L’Iran brandit régulièrement la menace de bloquer le détroit d’Ormuz, par lequel transite 40 % de la production mondiale de pétrole. Les Émirats arabes unis ont donc choisi de construire, à grands frais, une voie alternative.
Un port industriel tout neuf et un oléoduc de près de 400 km : les Émirats arabes unis (EAU) sont prêts à tout pour contourner le détroit d’Ormuz. Lorsque ce projet pharaonique sera achevé, la menace d’un blocage iranien ne pèsera plus sur les millions de barils émiratis qui transitent, tous les mois, par l’étroit passage qui sépare Oman de l’Iran, et le Golfe persique de la mer d’Oman.
Il devrait voir le jour en 2010 et permettra l’exportation de 60 % à 70 % de la production pétrolière d’Abou Dhabi, selon le capitaine Moussa Mourad, à la tête du nouveau port de Foujairah.
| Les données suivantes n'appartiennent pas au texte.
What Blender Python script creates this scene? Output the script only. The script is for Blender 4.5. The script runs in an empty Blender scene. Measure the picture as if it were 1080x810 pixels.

À lui seul, l’émirat produit 90 % du pétrole émirati.
Il est prévu que ce pipeline, d’une longueur exacte de 370 km, achemine 1,5 million de barils par jour (b/j) depuis le champ pétrolifère de Habshan. L'or noir passera dans un seul tuyau d’un diamètre d’environ 122 cm.
Le projet global comprend l'oléoduc, le nouveau port pétrolier de Foujairah, ainsi que des plateformes maritimes de chargement. Le port de Foujairah pourra également servir à exporter les ressources pétrolières d’autres pays du Golfe, s'ils prennent le soin d’installer des pipelines pour y acheminer leur production.
L’Arabie saoudite avait cherché, bien avant les Émirats, à contourner le passage d’Ormuz, grâce, notamment, à un oléoduc qui achemine son pétrole vers la mer Rouge. Sa capacité a été renforcée en 1990.
Une menace récurrente et « réaliste »
Selon Francis Perrin, directeur de la rédaction de la revue "Pétrole et gaz arabes", "ces mesures ont pour effet de réduire les éventuelles nuisances liées aux menaces iraniennes".
La crainte de voir l’Iran fermer le détroit est devenue réelle en 1984, lors de la guerre Iran-Irak, où l'on a vu le conflit s’étendre aux eaux du Golfe.
La tension est montée à plusieurs reprises, et notamment en 2008, dans la région. Alors qu’en janvier un incident a lieu entre des navires américains et la marine iranienne, en octobre, l’armée iranienne installe une nouvelle base navale à l’est du détroit stratégique afin de pouvoir se défendre en cas d’attaque.
Pour Francis Perrin, les mesures prises par Abou Dhabi ne rendent en rien caduques les menaces iraniennes de fermer le détroit d’Ormuz. Malgré le fait qu’il puisse être contourné par certaines puissances régionales, il reste "un passage clé" pour les pétroliers.
Compte tenu de la géographie du détroit, l’Iran pourrait aisément mettre sa menace à exécution, rappelle-t-il. "On sait que la marine iranienne est présente, qu'elle est puissante, et que ce n’est pas difficile de mettre des mines un peu partout", explique-t-il. "C’est une menace qu’on ne peut écarter", ajoute-t-il.